George Orwell’s allegorical tale of revolution gone bad may be almost 80 years old, but it continues to resonate strongly, not least in the current climate of war and oppression.

Orwell may have created a cast of animal characters, but they represent and embrace the very worst and best of humankind. And part of the power of Animal Farm is recognising the human nature - both good and bad - in, as well as the specific identities of, its protagonists.

So it's perhaps a bold move for this imaginative, visually striking new stage production from the Children Theatre’s Partnership to keep the fable firmly in the farmyard, populated by War Horse puppet designer Toby Olié’s roster of characters who are brought vividly to life by a large cast of puppeteers to a recorded soundtrack voiced by actors including Robert Glenister, Juliet Stephenson, David Rintoul and Liverpool’s Kevin Harvey.

Bold but strangely effective and surprisingly chilling.

When Manor Farm’s brutish Mr Jones is overthrown, it’s with the desire – articulated by Old Major the patriarch porker – to live free in a society where everyone works for the collective good and ‘all animals are equal’.

Above: Snowball and Napoleon the pigs. Top: The animals of Animal Farm. Photos by Manuel Harlan


This bucolic paradise is, of course, short-lived as the pigs, led by Snowball and Napoleon, claim they can see ‘the bigger picture’ needed for success and start to take charge, supported by their propaganda handmaiden Squealer.

From there it’s an inexorable descent from the glorious victory at the Battle of the Cowshed to the crushing tyranny of Napoleon’s repressive revisionist regime where the eight commandments enshrined on the barn wall are quietly re-worked and distilled into just one: All animals are created equal…but some are more equal than others.

While in Orwell’s original many of the peripheral characters remain nameless, here the masses are given both names and personalities, although some are only rapped out in cold and distant documentary-style titles as the body count mounts – first through battle and sacrifice and the later in the narrative’s rapid rattle through Stalin’s greatest hits from the great famine to the great purge.

Funny how history has a way of repeating itself.

Above; Barbara the chicken and friend with puppeteers Edie Edmundson and Darcey Collins. Photo by Manuel Harlan.


This humanising, for want of a better word, of the farm’s many inhabitants beyond the blindly faithful Boxer and cynically wise Benjamin (here, voiced by Harvey, he’s turned from Orwell’s original donkey to goat) makes it easier to empathise with their fate.

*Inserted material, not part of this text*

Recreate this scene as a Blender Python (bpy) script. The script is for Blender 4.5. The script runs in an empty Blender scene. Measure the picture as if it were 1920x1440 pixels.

Alas poor Harold the wood pigeon, Barbara the chicken, Geraldine the goose and Jeremy the pig.

Director Robert Icke, whose version of 1984 was a hit in the West End and on Broadway, drives the satirical story through 90 relentless, adrenaline and fury-filled minutes which cover, as the punchy surtitles tell us, ‘2,768 days since the revolution’.

It’s not for the faint-hearted – or for younger children I’d suggest.

What it is though is handsomely staged on Bunny Christie’s stark farm set, from the Rembrandt-like opening tableau of animals (atmospherically lit by Jon Clark) to the swirling mayhem of pitched battles to the distant sight of a miniature Boxer toiling relentlessly in the fields, all set against a stirring soundtrack of Russian composers who may, or may not, have survived the Zhdanov Decree. Four legs good, formulism bad.